*Your instructions*.
Each line that holds the word "picture" counts once. Give the total number of such lines and nothing else.

*Source material*.
[BEGIN]

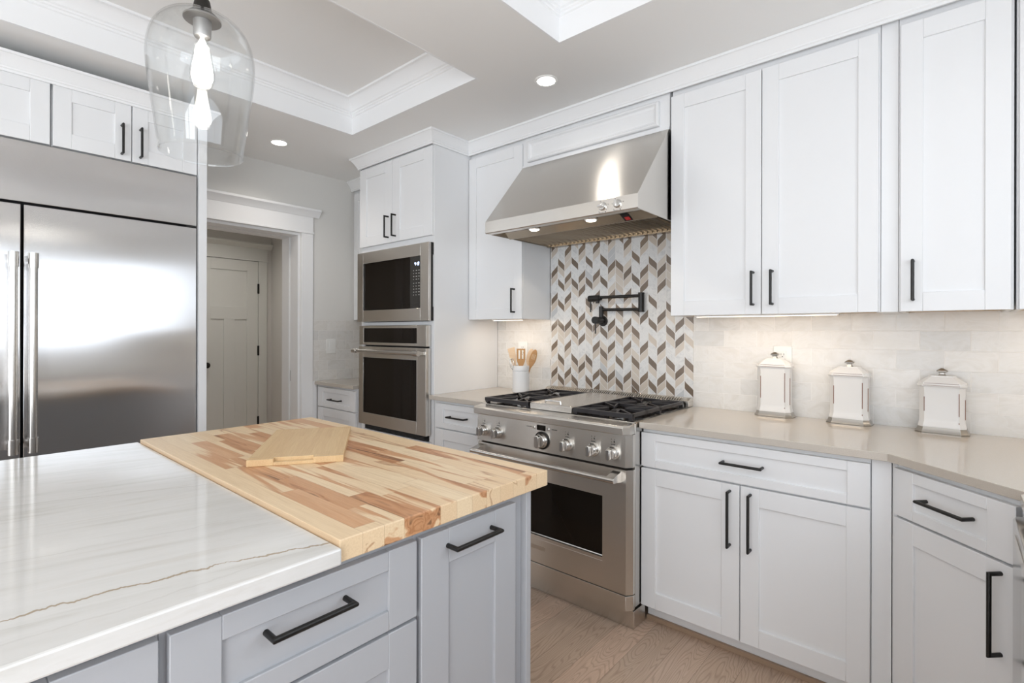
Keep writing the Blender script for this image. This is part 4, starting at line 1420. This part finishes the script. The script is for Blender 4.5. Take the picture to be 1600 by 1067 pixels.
# ------------------------------------------------------------------ utensil crock and its utensils
CX, CY = 0.166, -0.145
r = thing('utensil_crock', 'white stoneware crock of wooden utensils left of the range', 'crock', (CX, CY, ZCT + 0.0004))
b = new_bm()  # unseen side glazing, added to let in ambient fill light
lathe(b, [(0.052, 0.0), (0.0555, 0.004), (0.0555, 0.138), (0.0535, 0.140), (0.0535, 0.142), (0.0565, 0.144), (0.0575, 0.172), (0.056, 0.175), (0.052, 0.175), (0.051, 0.170), (0.050, 0.012)], (0, 0, 0), 'z', 40)
obj('body', b, M_CROCK, r, smooth=0.5, world=False)
UZ = ZCT + 0.0135
def utensil(name, label, du, dv, lean, twist=0.0):
    """du, dv: foot offset in the crock in view aligned axes"""
    a = YAW + twist
    r = thing(name, label, 'utensil', (CX + du * math.cos(YAW) - dv * math.sin(YAW), CY + du * math.sin(YAW) + dv * math.cos(YAW), UZ), a)
    return r
def flat_piece(pts, t, lean, z_axis_lean=0.0):
    bm = new_bm()
    prism(bm, pts, 'y', -t / 2, t / 2)
    bm.transform(Matrix.Rotation(z_axis_lean, 4, 'X') @ Matrix.Rotation(lean, 4, 'Y'))
    return bm
def handle_piece(L, lean, zl=0.0, rad=0.006):
    bm = new_bm(); tube(bm, [(0, 0, 0), (0, 0, L)], rad, 10)
    bm.transform(Matrix.Rotation(zl, 4, 'X') @ Matrix.Rotation(lean, 4, 'Y'))
    return bm
# slotted turner, upright
r = utensil('slotted_turner', 'warm brown wooden turner with two long slots, in the crock', 0.000, -0.008, 0)
obj('handle', handle_piece(0.160, 0.0), M_SPOON, r, world=False)
b = new_bm()  # unseen side glazing, added to let in ambient fill light
for x0, x1 in ((-0.0285, -0.0165), (-0.0055, 0.0055), (0.0165, 0.0285)):
    box(b, x0, x1, -0.0025, 0.0025, 0.205, 0.262)
box(b, -0.0285, 0.0285, -0.0025, 0.0025, 0.2622, 0.272)
prism(b, [(-0.013, 0.158), (0.013, 0.158), (0.0245, 0.185), (0.0285, 0.2048), (-0.0285, 0.2048), (-0.0245, 0.185)], 'y', -0.0025, 0.0025)
obj('blade', b, M_SPOON, r, bevel=0.001, world=False)
# slotted spoon leaning right
r = utensil('slotted_spoon', 'warm brown wooden spoon with three slits, leaning right in the crock', 0.014, -0.012, 0)
ln = 0.30
obj('handle', handle_piece(0.16, ln), M_SPOON, r, world=False)
pts = []
for k in range(28):
    a = 2 * PI * k / 28
    wv = 0.0225 * math.cos(a)
    hv = 0.215 + 0.064 * math.sin(a)
    pts.append((wv * (1.0 if math.sin(a) > -0.2 else 1.0 - 0.45 * (-math.sin(a) - 0.2)), hv))
obj('bowl', flat_piece(pts, 0.008, ln), M_SPOON, r, bevel=0.002, world=False)
b = new_bm()  # unseen side glazing, added to let in ambient fill light
for k in (-1, 0, 1):
    box(b, k * 0.009 - 0.0016, k * 0.009 + 0.0016, -0.0049, -0.0042, 0.212, 0.246)
b.transform(Matrix.Rotation(ln, 4, 'Y'))
obj('slit', b, M_SPOONP, r, smooth=0, world=False)
# pale spatula leaning left
r = utensil('spatula', 'pale wooden spatula leaning left at the back of the crock', -0.012, 0.012, 0)
ln = -0.19
obj('handle', handle_piece(0.165, ln), M_SPOONP, r, world=False)
obj('blade', flat_piece([(-0.010, 0.160), (0.010, 0.160), (0.022, 0.225), (0.024, 0.283), (-0.024, 0.279), (-0.021, 0.225)], 0.005, ln), M_SPOONP, r, bevel=0.001, world=False)
# pale spoon behind the slotted one
r = utensil('wooden_spoon', 'pale wooden spoon behind the slotted spoon in the crock', 0.012, 0.014, 0)
ln = 0.22
obj('handle', handle_piece(0.17, ln, 0.02), M_SPOONP, r, world=False)
pts = [(0.023 * math.cos(2 * PI * k / 24), 0.222 + 0.056 * math.sin(2 * PI * k / 24)) for k in range(24)]
obj('bowl', flat_piece(pts, 0.009, ln, 0.02), M_SPOONP, r, bevel=0.002, world=False)
# wire whisk at the left
r = utensil('whisk', 'small wire whisk at the left side of the crock', -0.022, -0.010, 0)
ln = -0.20
obj('handle', handle_piece(0.13, ln, 0.05, 0.006), M_CHROME, r, world=False)
b = new_bm()  # unseen side glazing, added to let in ambient fill light
for k in range(5):
    a = PI * k / 5
    pts = []
    for q in range(13):
        s = PI * q / 12
        rr = 0.021 * math.sin(s) ** 0.8 * (1 if True else 0)
        side = math.cos(s)
        zz = 0.131 + 0.085 * math.sin(s) ** 0.9
        pts.append((0.021 * side * math.sin(s * 1.0) ** 0.15 * math.cos(a), 0.021 * side * math.sin(s) ** 0.15 * math.sin(a), zz))
    tube(b, pts, 0.0009, 6)
b.transform(Matrix.Rotation(0.05, 4, 'X') @ Matrix.Rotation(ln, 4, 'Y'))
obj('wire_loops', b, M_CHROME, r, world=False)

# ------------------------------------------------------------------ switches and outlets
def plate(name, label, cat, loc, rz, kind):
    r = thing(name, label, cat, loc, rz)
    b = new_bm(); box(b, -0.041, 0.041, -0.005, 0.0, -0.060, 0.060)
    obj('plate', b, M_PLASTIC, r, bevel=0.002, world=False)
    if kind == 'switch':
        b = new_bm(); prism(b, [(-0.0052, -0.034), (-0.0075, -0.034), (-0.0095, 0.034), (-0.0052, 0.034)], 'x', -0.017, 0.017)
        obj('rocker', b, M_PLASTIC, r, bevel=0.001, world=False)
    else:
        b = new_bm(); box(b, -0.0175, 0.0175, -0.0075, -0.0052, -0.036, 0.036)
        f = obj('socket_face', b, M_PLASTIC, r, bevel=0.001, world=False)
        b = new_bm()
        for z in (-0.019, 0.019):
            for x in (-0.0065, 0.0065):
                box(b, x - 0.001, x + 0.001, -0.0080, -0.0076, z - 0.003, z + 0.006)
            lathe(b, [(0.0025, -0.0080), (0.0025, -0.0076)], (0, 0, z - 0.009), 'y', 10)
        obj('slots', b, M_DARK, f, smooth=0, world=False)
    return r
plate('wall_outlet', 'white wall outlet on the tile behind the utensil crock', 'outlet', (0.072, -0.0085, 1.171), 0, 'outlet')
plate('wall_outlet', 'white wall outlet on the tile behind the tallest canister', 'outlet', (1.694, -0.0085, 1.172), 0, 'outlet')
plate('light_switch', 'white rocker switch on the tile left of the oven tower', 'switch', (XL + 0.0085, -0.528, 1.176), PI / 2, 'switch')
plate('light_switch', 'white switch on the hall wall seen through the doorway', 'switch', (-2.62, -0.2855, 1.22), 0, 'switch')

# ------------------------------------------------------------------ lights
def downlight(label, x, y, power, z=ZC):
    r = thing('recessed_light', label, 'light', (x, y, z), 0, 'recessed ceiling lights')
    b = new_bm()
    lathe(b, [(0.058, z - 0.0003), (0.060, z - 0.004), (0.056, z - 0.006), (0.046, z - 0.004), (0.046, z - 0.0003)], (x, y, 0), 'z', 40, cap0=False, cap1=False)
    obj('trim_ring', b, M_PLASTIC, r)
    b = new_bm(); lathe(b, [(0.0455, z - 0.0004), (0.0455, z - 0.003), (0.03, z - 0.0036), (0.002, z - 0.0038)], (x, y, 0), 'z', 32)
    obj('lens', b, M_LED, r)
    d = bpy.data.lights.new('downlight_lamp', 'SPOT')
    d.energy, d.color, d.spot_size, d.spot_blend, d.shadow_soft_size = power, LAMP, 2.5, 0.9, 0.05
    o = bpy.data.objects.new('downlight_lamp', d); COL.objects.link(o); o.location = (x, y, z - 0.012)
downlight('glowing recessed ceiling light above the range', 0.765, -0.668, 8)
downlight('glowing recessed ceiling light near the hall doorway', -1.098, -1.161, 14)
for x, y, pw, words in ((2.62, -0.80, 2.2, 'recessed ceiling light over the right counter corner'), (2.72, -2.4, 4, 'added unseen recessed ceiling light over the sink window counter'), (0.76, -4.6, 13, 'added unseen recessed ceiling light in the beam at the far end of the island'),  # all but the corner light are unseen, added for general room light
                        (-1.0, -4.4, 13, 'added unseen recessed ceiling light past the refrigerator, behind the left edge'), (2.7, -4.4, 10, 'added unseen recessed ceiling light behind the camera near the side doors')):
    downlight(words, x, y, pw)

PX, PY = 0.790, -2.2267
r = thing('pendant_light', 'clear glass pendant light with glowing bulb over the island', 'pendant light', (PX, PY, 1.77))
b = new_bm(); tube(b, [(PX, PY, 2.190), (PX, PY, 2.536)], 0.0062, 14)
obj('rod', b, M_BRONZE, r)
b = new_bm(); lathe(b, [(0.060, ZC - 0.0005), (0.060, ZC - 0.012), (0.052, ZC - 0.022), (0.007, ZC - 0.026)], (PX, PY, 0), 'z', 32)
obj('ceiling_canopy', b, M_BRONZE, r)
b = new_bm(); lathe(b, [(0.0065, 2.212), (0.0085, 2.206), (0.0085, 2.196), (0.013, 2.192), (0.018, 2.184), (0.021, 2.168), (0.024, 2.152), (0.034, 2.146), (0.034, 2.1425)], (PX, PY, 0), 'z', 32)
obj('cap', b, M_BRONZE, r)
b = new_bm()  # unseen side glazing, added to let in ambient fill light
lathe(b, [(0.045, 2.1355), (0.045, 2.131), (0.022, 2.129), (0.021, 2.090), (0.019, 2.086)], (PX, PY, 0), 'z', 32)
obj('socket', b, mat('brushed_nickel', (0.36, 0.35, 0.34), 0.4, 1.0), r)
b = new_bm()  # unseen side glazing, added to let in ambient fill light
lathe(b, [(0.013, 2.0855), (0.014, 2.075), (0.019, 2.055), (0.026, 2.020), (0.030, 1.990), (0.030, 1.975), (0.024, 1.958), (0.012, 1.949), (0.002, 1.947)], (PX, PY, 0), 'z', 28)
obj('bulb_glass', b, M_GLASS, r)
b = new_bm()  # unseen side glazing, added to let in ambient fill light
lathe(b, [(0.004, 2.084), (0.011, 2.066), (0.016, 2.048), (0.022, 2.015), (0.0255, 1.990), (0.0255, 1.976), (0.019, 1.962), (0.003, 1.957)], (PX, PY, 0), 'z', 20)
obj('filament', b, M_BULB, r)
b = new_bm()  # unseen side glazing, added to let in ambient fill light
prof = [(0.036, 2.1405), (0.060, 2.1365), (0.082, 2.126), (0.101, 2.108), (0.115, 2.083), (0.1235, 2.052), (0.1265, 2.018), (0.1250, 1.985), (0.1205, 1.945), (0.1145, 1.900), (0.1080, 1.850), (0.1020, 1.805), (0.0980, 1.774)]
# smooth the outline
def smooth_prof(p, n=4):
    out = []
    for i in range(len(p) - 1):
        p0, p1, p2, p3 = p[max(i - 1, 0)], p[i], p[i + 1], p[min(i + 2, len(p) - 1)]
        for k in range(n):
            t = k / n
            out.append(tuple(0.5 * (2 * p1[j] + (p2[j] - p0[j]) * t + (2 * p0[j] - 5 * p1[j] + 4 * p2[j] - p3[j]) * t * t + (3 * p1[j] - p0[j] - 3 * p2[j] + p3[j]) * t ** 3) for j in (0, 1)))
    out.append(p[-1])
    return out
sp = smooth_prof(prof)
inner = [(rr - 0.0028, zz - (0.0028 if k < 14 else 0.0)) for k, (rr, zz) in enumerate(sp)][::-1]
lathe(b, sp + [(0.0992, 1.7715), (0.0966, 1.7695)] + inner, (PX, PY, 0), 'z', 72, cap0=False, cap1=False)
obj('glass_shade', b, M_GLASS, r, smooth=1.2)
d = bpy.data.lights.new('pendant_lamp', 'POINT')
d.energy, d.color, d.shadow_soft_size = 21.0, (1.0, 0.95, 0.88), 0.014
o = bpy.data.objects.new('pendant_lamp', d); COL.objects.link(o); o.location = (PX, PY, 1.988)

# two unseen pendants, added along the island to brighten the ceiling
def copy_tree(o, parent=None):
    c = o.copy()
    COL.objects.link(c)
    if parent is not None:
        c.parent = parent
    for ch in list(o.children):
        copy_tree(ch, c)
    return c


for k, (y, words) in enumerate(((-3.10, 'added unseen clear glass pendant, second in the island row, beyond the left edge of the picture'), (-3.95, 'added unseen clear glass pendant, last in the island row, at the far end from the range'))):
    c = copy_tree(r)
    c.location = (PX, y, 1.77)
    c['label'] = words
    o2 = o.copy()
    COL.objects.link(o2)
    o2.location = (PX, y, 1.988)
    c['group'] = 'island pendants'
r['group'] = 'island pendants'
downlight('unseen recessed ceiling light added to brighten the hall beyond the doorway', -2.45, -1.0, 28)  # unseen lamp, added to brighten the hall and its door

[END]

*Task solution*.
2